ひとり暮らしのシニアの中には、「部屋が片づけられない」という悩みを持っている人が少なくありません。今回は、シニア世代の名医・保坂隆氏の著書『お金をかけず気軽にできる 「ひとり老後」が楽しい77の習慣』(KADOKAWA)から、なかなかモノが捨てられないときに、あっさりと手放せる方法をご紹介します。
「いつか必要になるかもしれないから…」→家中にモノがどっさり。シニアに多い「捨てられない病」の治し方【精神科の名医が助言】
サッと捨てて心を軽くする
ひとり暮らしの人から「じつは部屋を片づけられなくて……」という話をよく聞きます。広い一軒家に住んでいる人、マンション住まいの人と、住環境はさまざまですが、みなさん悩んでいる様子です。

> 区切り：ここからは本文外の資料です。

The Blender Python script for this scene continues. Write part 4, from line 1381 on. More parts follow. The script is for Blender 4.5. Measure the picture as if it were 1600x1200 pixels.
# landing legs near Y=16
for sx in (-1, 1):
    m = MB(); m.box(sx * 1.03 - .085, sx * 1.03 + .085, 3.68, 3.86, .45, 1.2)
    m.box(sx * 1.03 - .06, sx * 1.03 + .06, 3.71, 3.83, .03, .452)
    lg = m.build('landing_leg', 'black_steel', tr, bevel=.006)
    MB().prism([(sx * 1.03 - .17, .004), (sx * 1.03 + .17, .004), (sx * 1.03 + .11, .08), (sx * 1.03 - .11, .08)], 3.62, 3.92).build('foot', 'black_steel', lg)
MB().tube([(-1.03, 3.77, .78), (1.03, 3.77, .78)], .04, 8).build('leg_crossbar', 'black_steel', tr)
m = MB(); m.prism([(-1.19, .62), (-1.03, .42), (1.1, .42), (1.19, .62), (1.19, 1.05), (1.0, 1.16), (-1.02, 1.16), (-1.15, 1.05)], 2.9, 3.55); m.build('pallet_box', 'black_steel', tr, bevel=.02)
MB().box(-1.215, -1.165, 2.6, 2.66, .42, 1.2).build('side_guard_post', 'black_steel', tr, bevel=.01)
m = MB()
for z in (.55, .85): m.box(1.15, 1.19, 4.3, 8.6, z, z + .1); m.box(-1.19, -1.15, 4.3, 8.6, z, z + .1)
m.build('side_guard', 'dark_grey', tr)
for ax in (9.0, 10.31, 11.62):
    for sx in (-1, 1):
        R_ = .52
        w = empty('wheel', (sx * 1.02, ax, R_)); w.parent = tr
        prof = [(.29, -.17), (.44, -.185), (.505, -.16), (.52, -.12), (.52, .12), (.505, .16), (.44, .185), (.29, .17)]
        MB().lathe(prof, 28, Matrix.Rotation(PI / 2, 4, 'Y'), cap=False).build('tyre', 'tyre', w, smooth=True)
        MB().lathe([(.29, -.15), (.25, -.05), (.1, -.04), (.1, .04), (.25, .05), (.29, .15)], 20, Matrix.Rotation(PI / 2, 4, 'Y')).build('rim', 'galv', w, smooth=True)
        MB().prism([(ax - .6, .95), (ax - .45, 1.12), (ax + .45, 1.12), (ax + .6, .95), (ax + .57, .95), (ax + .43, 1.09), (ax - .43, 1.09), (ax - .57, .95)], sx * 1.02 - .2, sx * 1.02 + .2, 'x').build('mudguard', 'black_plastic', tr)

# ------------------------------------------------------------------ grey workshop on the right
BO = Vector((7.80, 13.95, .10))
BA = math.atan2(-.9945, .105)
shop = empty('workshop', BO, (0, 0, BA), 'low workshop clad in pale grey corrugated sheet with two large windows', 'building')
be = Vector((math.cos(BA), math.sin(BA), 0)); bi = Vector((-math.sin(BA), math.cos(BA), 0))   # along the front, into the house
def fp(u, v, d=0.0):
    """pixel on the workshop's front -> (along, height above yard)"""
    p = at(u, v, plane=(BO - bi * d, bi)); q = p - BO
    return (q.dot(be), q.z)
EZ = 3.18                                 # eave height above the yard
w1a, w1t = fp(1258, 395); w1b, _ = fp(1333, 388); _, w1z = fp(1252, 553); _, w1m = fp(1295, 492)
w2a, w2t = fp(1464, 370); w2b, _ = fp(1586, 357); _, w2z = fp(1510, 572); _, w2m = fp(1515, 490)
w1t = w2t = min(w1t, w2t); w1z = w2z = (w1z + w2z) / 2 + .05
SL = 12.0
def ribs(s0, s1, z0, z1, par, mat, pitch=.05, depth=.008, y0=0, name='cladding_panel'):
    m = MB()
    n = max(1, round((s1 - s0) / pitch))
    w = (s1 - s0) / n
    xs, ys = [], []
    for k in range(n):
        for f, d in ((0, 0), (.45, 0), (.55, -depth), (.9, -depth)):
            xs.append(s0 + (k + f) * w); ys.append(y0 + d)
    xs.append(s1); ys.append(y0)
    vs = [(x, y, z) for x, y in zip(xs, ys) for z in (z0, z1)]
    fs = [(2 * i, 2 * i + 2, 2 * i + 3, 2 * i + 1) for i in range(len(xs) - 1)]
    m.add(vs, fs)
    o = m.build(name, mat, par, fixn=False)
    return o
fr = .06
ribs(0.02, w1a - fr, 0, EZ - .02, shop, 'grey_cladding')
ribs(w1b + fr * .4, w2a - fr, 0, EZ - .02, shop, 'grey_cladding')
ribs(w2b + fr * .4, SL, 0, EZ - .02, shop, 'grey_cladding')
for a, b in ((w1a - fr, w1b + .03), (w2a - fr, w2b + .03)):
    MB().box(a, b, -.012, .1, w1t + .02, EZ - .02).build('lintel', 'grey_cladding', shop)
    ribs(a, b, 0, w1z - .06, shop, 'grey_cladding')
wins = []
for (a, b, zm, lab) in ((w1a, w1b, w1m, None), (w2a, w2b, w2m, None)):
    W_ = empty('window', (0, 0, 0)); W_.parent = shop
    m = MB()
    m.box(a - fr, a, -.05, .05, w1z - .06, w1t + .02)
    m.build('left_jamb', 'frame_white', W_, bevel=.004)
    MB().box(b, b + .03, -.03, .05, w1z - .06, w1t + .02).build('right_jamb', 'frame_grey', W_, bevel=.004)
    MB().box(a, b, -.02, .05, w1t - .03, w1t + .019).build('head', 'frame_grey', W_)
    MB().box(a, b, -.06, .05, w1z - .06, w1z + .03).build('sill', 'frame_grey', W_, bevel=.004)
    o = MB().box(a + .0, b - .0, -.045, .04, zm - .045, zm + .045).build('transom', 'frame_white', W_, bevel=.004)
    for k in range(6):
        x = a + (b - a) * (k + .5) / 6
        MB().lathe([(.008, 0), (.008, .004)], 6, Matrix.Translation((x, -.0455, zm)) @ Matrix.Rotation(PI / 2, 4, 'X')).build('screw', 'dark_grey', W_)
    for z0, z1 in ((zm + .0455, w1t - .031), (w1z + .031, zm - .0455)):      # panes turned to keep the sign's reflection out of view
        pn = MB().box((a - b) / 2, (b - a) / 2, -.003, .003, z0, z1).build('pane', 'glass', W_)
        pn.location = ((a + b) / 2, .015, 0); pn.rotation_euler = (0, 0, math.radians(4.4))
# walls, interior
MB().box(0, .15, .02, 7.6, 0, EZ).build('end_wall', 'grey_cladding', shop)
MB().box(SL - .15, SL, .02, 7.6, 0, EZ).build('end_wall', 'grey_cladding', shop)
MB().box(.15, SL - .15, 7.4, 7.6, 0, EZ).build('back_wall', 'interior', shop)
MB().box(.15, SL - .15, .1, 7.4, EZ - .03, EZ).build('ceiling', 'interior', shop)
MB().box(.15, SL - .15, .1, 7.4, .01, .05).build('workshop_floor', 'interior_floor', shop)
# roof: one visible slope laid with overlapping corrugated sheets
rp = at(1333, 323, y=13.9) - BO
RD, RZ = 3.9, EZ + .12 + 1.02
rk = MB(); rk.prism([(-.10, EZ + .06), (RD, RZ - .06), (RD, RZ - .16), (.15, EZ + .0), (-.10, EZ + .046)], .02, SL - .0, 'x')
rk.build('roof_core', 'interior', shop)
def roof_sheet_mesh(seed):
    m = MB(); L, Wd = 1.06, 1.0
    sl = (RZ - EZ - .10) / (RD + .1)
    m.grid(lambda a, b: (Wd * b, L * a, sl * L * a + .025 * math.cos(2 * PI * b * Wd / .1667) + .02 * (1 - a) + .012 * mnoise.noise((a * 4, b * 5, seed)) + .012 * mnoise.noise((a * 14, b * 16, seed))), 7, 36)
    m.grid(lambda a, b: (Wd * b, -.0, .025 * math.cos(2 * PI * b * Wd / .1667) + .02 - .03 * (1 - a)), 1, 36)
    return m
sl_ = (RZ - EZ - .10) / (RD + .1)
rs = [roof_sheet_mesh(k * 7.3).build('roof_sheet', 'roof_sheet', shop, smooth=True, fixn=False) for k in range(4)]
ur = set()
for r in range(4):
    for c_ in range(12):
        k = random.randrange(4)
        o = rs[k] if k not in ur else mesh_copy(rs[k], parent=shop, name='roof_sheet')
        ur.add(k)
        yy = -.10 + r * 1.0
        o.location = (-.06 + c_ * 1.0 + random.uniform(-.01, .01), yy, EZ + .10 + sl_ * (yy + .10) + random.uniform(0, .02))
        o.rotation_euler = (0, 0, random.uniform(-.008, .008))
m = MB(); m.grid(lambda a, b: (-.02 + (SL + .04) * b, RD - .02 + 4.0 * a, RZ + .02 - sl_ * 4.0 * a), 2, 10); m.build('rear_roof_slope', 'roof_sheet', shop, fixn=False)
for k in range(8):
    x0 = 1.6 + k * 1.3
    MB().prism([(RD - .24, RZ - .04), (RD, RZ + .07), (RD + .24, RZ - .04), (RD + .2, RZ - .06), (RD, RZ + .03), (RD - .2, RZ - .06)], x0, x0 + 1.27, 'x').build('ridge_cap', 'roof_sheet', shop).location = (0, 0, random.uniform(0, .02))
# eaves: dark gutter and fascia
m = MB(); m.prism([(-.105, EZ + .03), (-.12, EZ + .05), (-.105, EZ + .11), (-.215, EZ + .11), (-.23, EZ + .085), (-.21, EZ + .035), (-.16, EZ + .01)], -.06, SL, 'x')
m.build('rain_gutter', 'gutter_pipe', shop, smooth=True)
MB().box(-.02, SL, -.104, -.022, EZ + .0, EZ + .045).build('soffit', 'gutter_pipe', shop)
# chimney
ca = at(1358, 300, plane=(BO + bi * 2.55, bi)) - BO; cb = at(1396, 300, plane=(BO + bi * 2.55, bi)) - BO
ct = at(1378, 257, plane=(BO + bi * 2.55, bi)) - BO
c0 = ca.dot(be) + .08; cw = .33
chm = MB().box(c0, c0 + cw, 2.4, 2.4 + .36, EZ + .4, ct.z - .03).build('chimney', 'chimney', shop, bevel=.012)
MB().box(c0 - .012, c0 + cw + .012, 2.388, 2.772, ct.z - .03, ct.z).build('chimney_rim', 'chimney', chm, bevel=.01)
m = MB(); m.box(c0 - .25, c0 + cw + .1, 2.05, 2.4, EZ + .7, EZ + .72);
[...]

誰でも、生まれたときは身ひとつです。生まれ育って、一生懸命に働いて、いろいろなものを手にしても、墓場まで持っていける物は何もないといわれるように、あの世に旅立つときは身ひとつです。
知り合いのお母様は、お菓子の箱や包装紙までとっておくという人でした。ところがあるとき、親しい友だちが介護付きの有料老人ホームに入居。お見舞いと見学を兼ねて訪ねてみたところ、一番大きな個室でも、洗面台や作り付けの棚などを除くと、居住スペースは8畳分ぐらい。ベッドを入れたら、あとは小さな整理ダンスを置いておしまいというくらいの広さだったのです。
その友だちは、こざっぱりとした部屋にまとめあげて、快適な日々を送っているようでした。別の部屋も見せてもらったところ、かぎられたスペースをきちんと整理して暮らしている人もいれば、天井まで物を積みあげ、まるで物置で暮らしているような人も。どちらが暮らしやすいかは一目瞭然です。
友だちの暮らしぶりに刺激されたのでしょうか、それ以来お母様は、物をため込むことをやめ、身のまわりを積極的に整理するようになりました。あまりにも思いきりよく捨てるので、家族が「本当に捨てちゃうの?」と思わず聞くほど。「老人ホームに入るための準備よ」と言いながら整理を楽しんでいるそうです。
実際に施設に入るかどうかは別として、必要以上に物を持つことへのこだわりをなくし、身辺を整理する気持ちになるのは、ある程度の年齢となった人にとって大きな進化といえるでしょう。
じつは私も、年に一度か二度は身のまわりを片づけるようにしています。仕事の資料などが増えていくのは仕方ないのですが、せめて自宅の書斎ぐらいはもう少しすっきりしておきたい、と考えるようになってきたのです。
自分の部屋の片づけは誰かに任せるわけにはいきません。捨てていいもの、取っておくべきものの仕分けは自分にしかできませんし、他人に片づけられたり、どこかにしまわれたりしても、あとで厄介です。
休日をまる一日使って片づけるわけですが、このときの決まり文句が「あの世には持っていけない」という言葉。自分自身に言い聞かせてみると、取捨選択の判断に迷ったものでも意外にあっさりと手放せて、心が軽くなるものです。